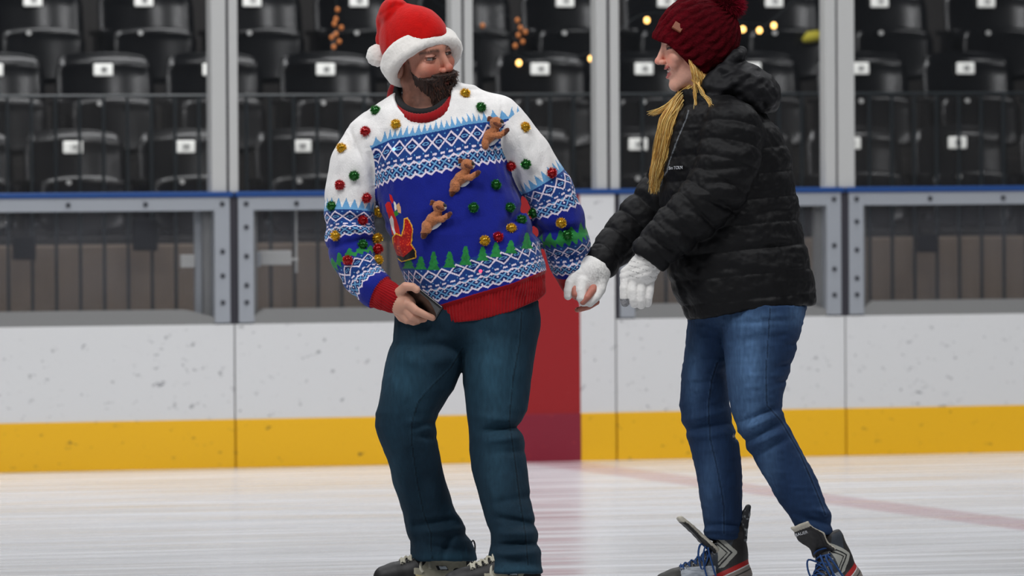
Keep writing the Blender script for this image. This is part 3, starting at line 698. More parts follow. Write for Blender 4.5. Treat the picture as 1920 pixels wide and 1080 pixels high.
V, F = nets(man_skin, (595, 5, -125), (1130, 1120, 185), 2.6)
for lim in (1, 2):
    cx = V[F].mean(1); q = hq(cx)
    mk = ((q[:, 2] > -13) & (q[:, 1] > -4) & (cx[:, 0] < 880) & (cx[:, 1] < 225)) | ((cx[:, 1] > 520) & (cx[:, 1] < 612) & (((cx[:, 0] > 735) & (cx[:, 0] < 820) & (cx[:, 2] > 60)) | (cx[:, 0] > 1055)) & (lim < 2))
    V, F = subdivide(V, F, mk)
V = project(man_skin, V, 2, .4)
def beard_mask(q):
    ax = np.abs(q[:, 0]); y = q[:, 1]; z = q[:, 2]
    line = -4.6 + .75 * sstep(2.5, -1, y - 2) * 3.2       # cheek line climbs to the sideburn
    m = sstep(.5, -.6, z - line) * sstep(-1.6, .2, y + .1 * z)
    side = sstep(5.2, 5.8, ax) * sstep(-1.2, -.2, y + 1.2) * sstep(2.6, 1.8, y) * sstep(1.2, .2, z)
    must = sstep(4.4, 3.2, ax) * sstep(6, 6.6, y) * sstep(-3.7, -4.3, z + .0 * ax)
    m = np.maximum(np.maximum(m, side), must)
    mouth = np.exp(-((q[:, 0] / 1.7) ** 2 + ((z + 6.5) / .62) ** 2) ** 2) * (y > 6)
    return m * (1 - mouth)
def man_col(V):
    q = hq(V); c = head_col(q, False, (176, 122, 102), False)
    far = V[:, 1] > 235; c[far] = L(196, 148, 126) * (1 + .06 * noise(V[far], 9))[:, None]
    ax = np.abs(q[:, 0]); stb = beard_mask(q) * sstep(-12.8, -10.8, q[:, 2]) * (.3 + .7 * sstep(-1.5, 2.5, q[:, 1])) * .74 * (1 + .12 * noise(V, 5.)); stb = stb.clip(0, 1)[:, None] * (V[:, 1] < 225)[:, None]; c = c * (1 - stb) + L(58, 36, 28) * stb
    kn = np.zeros(len(V))
    for p in ((766, 570, 104), (762, 582, 98), (780, 582, 108), (772, 594, 102), (760, 537, 112), (1078, 545, -44)): kn += np.exp(-((V - np.array(p)) ** 2).sum(1) / 40)
    c = c * (1 - .25 * kn[:, None].clip(0, 1)) + L(190, 110, 98) * .25 * kn[:, None].clip(0, 1)
    rh = (V[:, 0] > 1050) & (V[:, 1] > 500); c[rh] = L(176, 112, 96) * (1 + .08 * noise(V[rh], 6))[:, None]
    return c
fig_obj('body', V, F, m_skin, man, man_col)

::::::

Stated problem => Repeat the material exactly as it reads, without any of its pictures.

Exercise output =>
Keep writing the Blender script for this image. This is part 3, starting at line 698. More parts follow. Write for Blender 4.5. Treat the picture as 1920 pixels wide and 1080 pixels high.
V, F = nets(man_skin, (595, 5, -125), (1130, 1120, 185), 2.6)
for lim in (1, 2):
    cx = V[F].mean(1); q = hq(cx)
    mk = ((q[:, 2] > -13) & (q[:, 1] > -4) & (cx[:, 0] < 880) & (cx[:, 1] < 225)) | ((cx[:, 1] > 520) & (cx[:, 1] < 612) & (((cx[:, 0] > 735) & (cx[:, 0] < 820) & (cx[:, 2] > 60)) | (cx[:, 0] > 1055)) & (lim < 2))
    V, F = subdivide(V, F, mk)
V = project(man_skin, V, 2, .4)
def beard_mask(q):
    ax = np.abs(q[:, 0]); y = q[:, 1]; z = q[:, 2]
    line = -4.6 + .75 * sstep(2.5, -1, y - 2) * 3.2       # cheek line climbs to the sideburn
    m = sstep(.5, -.6, z - line) * sstep(-1.6, .2, y + .1 * z)
    side = sstep(5.2, 5.8, ax) * sstep(-1.2, -.2, y + 1.2) * sstep(2.6, 1.8, y) * sstep(1.2, .2, z)
    must = sstep(4.4, 3.2, ax) * sstep(6, 6.6, y) * sstep(-3.7, -4.3, z + .0 * ax)
    m = np.maximum(np.maximum(m, side), must)
    mouth = np.exp(-((q[:, 0] / 1.7) ** 2 + ((z + 6.5) / .62) ** 2) ** 2) * (y > 6)
    return m * (1 - mouth)
def man_col(V):
    q = hq(V); c = head_col(q, False, (176, 122, 102), False)
    far = V[:, 1] > 235; c[far] = L(196, 148, 126) * (1 + .06 * noise(V[far], 9))[:, None]
    ax = np.abs(q[:, 0]); stb = beard_mask(q) * sstep(-12.8, -10.8, q[:, 2]) * (.3 + .7 * sstep(-1.5, 2.5, q[:, 1])) * .74 * (1 + .12 * noise(V, 5.)); stb = stb.clip(0, 1)[:, None] * (V[:, 1] < 225)[:, None]; c = c * (1 - stb) + L(58, 36, 28) * stb
    kn = np.zeros(len(V))
    for p in ((766, 570, 104), (762, 582, 98), (780, 582, 108), (772, 594, 102), (760, 537, 112), (1078, 545, -44)): kn += np.exp(-((V - np.array(p)) ** 2).sum(1) / 40)
    c = c * (1 - .25 * kn[:, None].clip(0, 1)) + L(190, 110, 98) * .25 * kn[:, None].clip(0, 1)
    rh = (V[:, 0] > 1050) & (V[:, 1] > 500); c[rh] = L(176, 112, 96) * (1 + .08 * noise(V[rh], 6))[:, None]
    return c
fig_obj('body', V, F, m_skin, man, man_col)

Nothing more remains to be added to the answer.